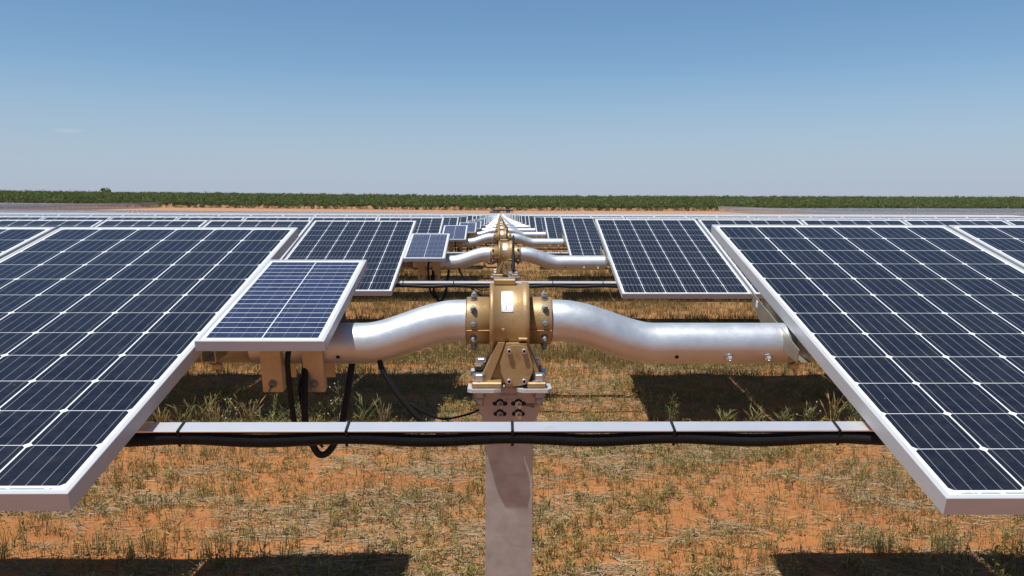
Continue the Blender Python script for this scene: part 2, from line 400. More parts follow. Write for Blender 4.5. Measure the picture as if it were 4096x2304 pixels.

====================

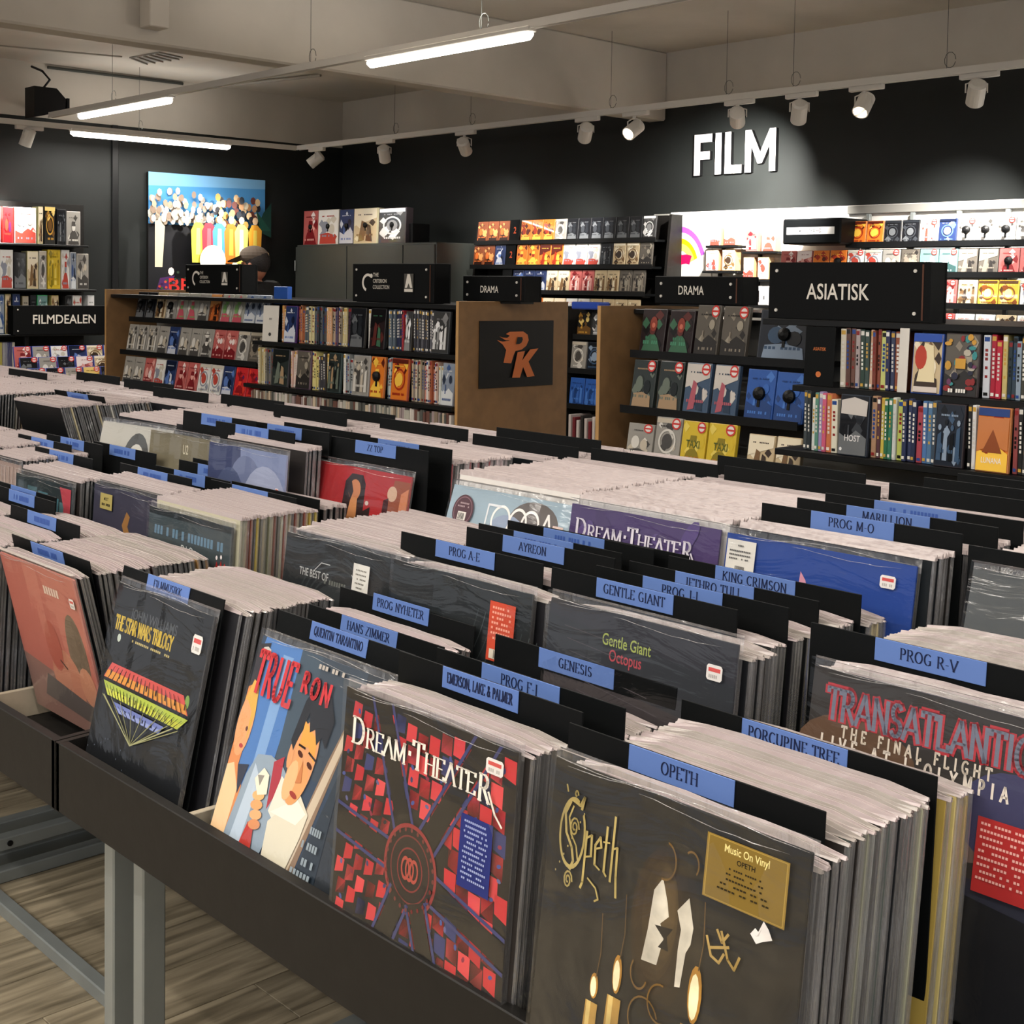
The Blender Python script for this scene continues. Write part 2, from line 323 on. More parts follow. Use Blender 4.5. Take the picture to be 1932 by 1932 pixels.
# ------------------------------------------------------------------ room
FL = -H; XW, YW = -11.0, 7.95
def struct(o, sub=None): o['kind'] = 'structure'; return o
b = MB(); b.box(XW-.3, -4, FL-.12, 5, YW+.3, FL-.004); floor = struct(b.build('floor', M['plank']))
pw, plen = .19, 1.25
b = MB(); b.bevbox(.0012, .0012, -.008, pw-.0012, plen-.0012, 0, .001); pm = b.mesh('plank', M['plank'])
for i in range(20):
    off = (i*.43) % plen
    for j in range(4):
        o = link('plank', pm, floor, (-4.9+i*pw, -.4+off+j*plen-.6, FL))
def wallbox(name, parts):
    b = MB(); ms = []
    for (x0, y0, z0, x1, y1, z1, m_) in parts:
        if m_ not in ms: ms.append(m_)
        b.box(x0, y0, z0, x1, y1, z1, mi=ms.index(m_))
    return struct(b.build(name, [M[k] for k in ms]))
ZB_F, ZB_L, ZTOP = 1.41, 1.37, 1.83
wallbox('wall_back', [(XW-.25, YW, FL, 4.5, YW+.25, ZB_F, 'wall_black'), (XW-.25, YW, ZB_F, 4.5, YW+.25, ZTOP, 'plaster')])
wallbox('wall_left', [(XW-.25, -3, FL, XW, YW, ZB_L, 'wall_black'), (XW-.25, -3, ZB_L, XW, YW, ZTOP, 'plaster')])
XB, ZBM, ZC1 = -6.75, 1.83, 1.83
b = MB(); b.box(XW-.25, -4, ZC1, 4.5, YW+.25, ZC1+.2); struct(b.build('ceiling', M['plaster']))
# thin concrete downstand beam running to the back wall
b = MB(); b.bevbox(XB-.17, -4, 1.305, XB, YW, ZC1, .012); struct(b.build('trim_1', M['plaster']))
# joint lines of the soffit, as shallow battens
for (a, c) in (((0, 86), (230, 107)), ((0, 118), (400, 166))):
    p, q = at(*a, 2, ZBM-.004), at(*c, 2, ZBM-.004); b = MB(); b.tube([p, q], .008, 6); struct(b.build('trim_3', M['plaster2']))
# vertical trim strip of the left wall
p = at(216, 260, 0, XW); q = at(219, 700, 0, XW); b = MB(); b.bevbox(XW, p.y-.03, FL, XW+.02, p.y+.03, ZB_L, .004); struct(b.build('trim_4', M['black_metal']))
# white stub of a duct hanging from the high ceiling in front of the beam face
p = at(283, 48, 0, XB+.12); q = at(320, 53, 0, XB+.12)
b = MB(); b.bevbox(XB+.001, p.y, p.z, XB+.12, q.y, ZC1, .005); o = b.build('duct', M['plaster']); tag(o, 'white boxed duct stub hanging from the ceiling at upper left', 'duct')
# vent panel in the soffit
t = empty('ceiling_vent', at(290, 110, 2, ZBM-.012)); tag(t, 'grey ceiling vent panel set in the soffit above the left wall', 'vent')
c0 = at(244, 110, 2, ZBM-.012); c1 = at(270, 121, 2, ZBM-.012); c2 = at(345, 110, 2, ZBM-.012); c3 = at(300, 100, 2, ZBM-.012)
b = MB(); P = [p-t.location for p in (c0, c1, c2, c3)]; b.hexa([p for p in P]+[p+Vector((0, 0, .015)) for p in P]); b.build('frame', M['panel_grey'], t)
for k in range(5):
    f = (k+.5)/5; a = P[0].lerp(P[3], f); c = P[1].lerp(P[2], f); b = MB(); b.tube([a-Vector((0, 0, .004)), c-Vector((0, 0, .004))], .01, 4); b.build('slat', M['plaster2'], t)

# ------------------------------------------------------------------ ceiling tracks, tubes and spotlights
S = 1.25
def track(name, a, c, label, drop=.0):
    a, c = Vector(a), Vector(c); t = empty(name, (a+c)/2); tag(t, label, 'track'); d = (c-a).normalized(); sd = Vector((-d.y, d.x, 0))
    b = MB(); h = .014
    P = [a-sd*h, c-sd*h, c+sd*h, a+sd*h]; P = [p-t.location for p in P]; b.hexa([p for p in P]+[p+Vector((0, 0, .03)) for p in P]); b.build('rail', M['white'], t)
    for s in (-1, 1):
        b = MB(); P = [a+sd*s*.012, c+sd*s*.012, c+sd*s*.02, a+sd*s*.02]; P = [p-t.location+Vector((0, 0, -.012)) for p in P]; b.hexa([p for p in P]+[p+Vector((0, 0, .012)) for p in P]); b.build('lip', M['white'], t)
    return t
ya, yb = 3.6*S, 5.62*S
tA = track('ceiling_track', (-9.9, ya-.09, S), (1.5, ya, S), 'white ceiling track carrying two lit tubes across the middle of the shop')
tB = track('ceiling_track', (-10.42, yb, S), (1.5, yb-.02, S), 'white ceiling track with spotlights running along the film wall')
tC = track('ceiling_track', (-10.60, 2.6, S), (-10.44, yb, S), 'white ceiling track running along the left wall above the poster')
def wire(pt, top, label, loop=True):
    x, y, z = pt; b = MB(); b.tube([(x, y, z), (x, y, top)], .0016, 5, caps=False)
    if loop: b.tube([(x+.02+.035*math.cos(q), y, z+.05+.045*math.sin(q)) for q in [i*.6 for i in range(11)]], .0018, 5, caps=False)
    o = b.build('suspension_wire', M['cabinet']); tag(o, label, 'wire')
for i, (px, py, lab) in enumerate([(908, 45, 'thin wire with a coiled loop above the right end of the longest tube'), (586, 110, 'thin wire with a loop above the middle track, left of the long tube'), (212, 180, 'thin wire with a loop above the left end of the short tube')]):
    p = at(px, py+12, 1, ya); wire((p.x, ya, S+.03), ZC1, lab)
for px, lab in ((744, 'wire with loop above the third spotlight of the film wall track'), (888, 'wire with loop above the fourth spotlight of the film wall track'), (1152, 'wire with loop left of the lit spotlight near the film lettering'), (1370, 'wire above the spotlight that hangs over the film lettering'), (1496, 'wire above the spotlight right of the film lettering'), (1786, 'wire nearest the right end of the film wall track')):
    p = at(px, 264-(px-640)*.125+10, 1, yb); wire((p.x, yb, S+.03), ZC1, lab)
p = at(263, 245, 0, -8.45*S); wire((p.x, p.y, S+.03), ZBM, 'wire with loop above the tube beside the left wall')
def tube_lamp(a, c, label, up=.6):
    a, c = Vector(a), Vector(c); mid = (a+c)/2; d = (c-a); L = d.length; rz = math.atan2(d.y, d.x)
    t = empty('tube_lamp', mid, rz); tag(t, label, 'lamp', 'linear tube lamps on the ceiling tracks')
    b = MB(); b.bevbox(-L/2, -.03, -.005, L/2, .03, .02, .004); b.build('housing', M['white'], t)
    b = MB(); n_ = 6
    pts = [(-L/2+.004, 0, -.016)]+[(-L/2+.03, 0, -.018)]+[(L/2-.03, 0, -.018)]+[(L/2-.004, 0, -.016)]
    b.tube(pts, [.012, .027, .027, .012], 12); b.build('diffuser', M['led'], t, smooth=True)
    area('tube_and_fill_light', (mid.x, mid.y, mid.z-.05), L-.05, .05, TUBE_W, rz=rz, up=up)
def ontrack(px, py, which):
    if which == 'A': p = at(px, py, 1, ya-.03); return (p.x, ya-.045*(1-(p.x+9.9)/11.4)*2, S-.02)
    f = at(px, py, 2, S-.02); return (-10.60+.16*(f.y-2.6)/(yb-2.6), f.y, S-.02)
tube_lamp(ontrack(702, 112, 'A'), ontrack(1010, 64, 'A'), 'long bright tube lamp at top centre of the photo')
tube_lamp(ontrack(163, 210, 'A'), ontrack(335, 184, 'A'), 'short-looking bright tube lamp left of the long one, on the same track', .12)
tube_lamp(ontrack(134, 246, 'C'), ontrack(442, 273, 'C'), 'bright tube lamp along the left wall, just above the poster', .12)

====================

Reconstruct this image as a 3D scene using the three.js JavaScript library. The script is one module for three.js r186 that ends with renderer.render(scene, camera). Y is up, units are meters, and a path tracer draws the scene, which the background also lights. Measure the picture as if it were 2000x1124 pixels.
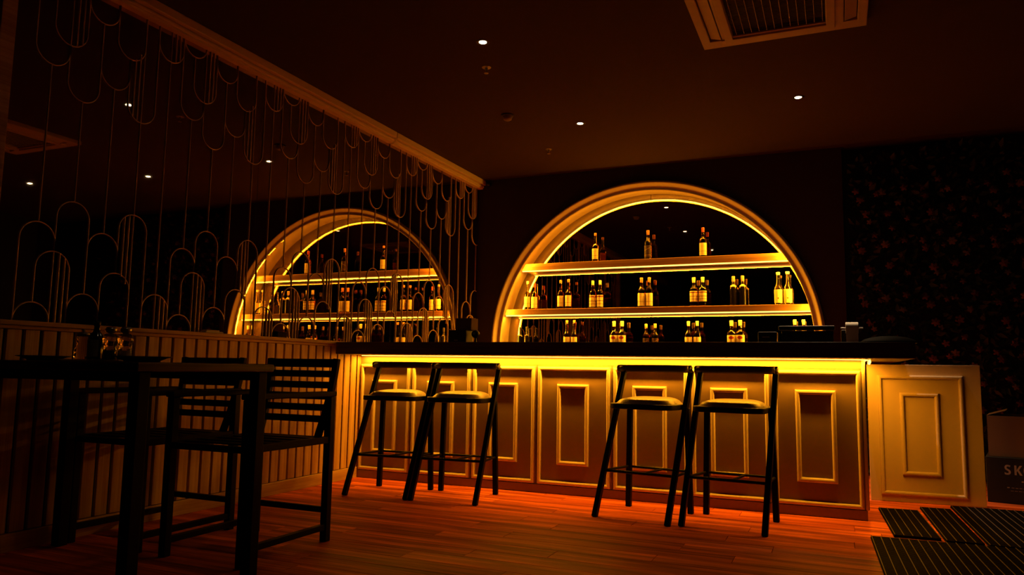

====================

▸ PROBLEM REQUIREMENTS: Scan the material for lines with the word "follow", and copy each line you find.

▸ EXERCISE OUTPUT:
Continue the Blender Python script for this scene: part 2, from line 400. More parts follow. Write for Blender 4.5. Measure the picture as if it were 4096x2304 pixels.
The Blender Python script for this scene continues. Write part 2, from line 323 on. More parts follow. Use Blender 4.5. Take the picture to be 1932 by 1932 pixels.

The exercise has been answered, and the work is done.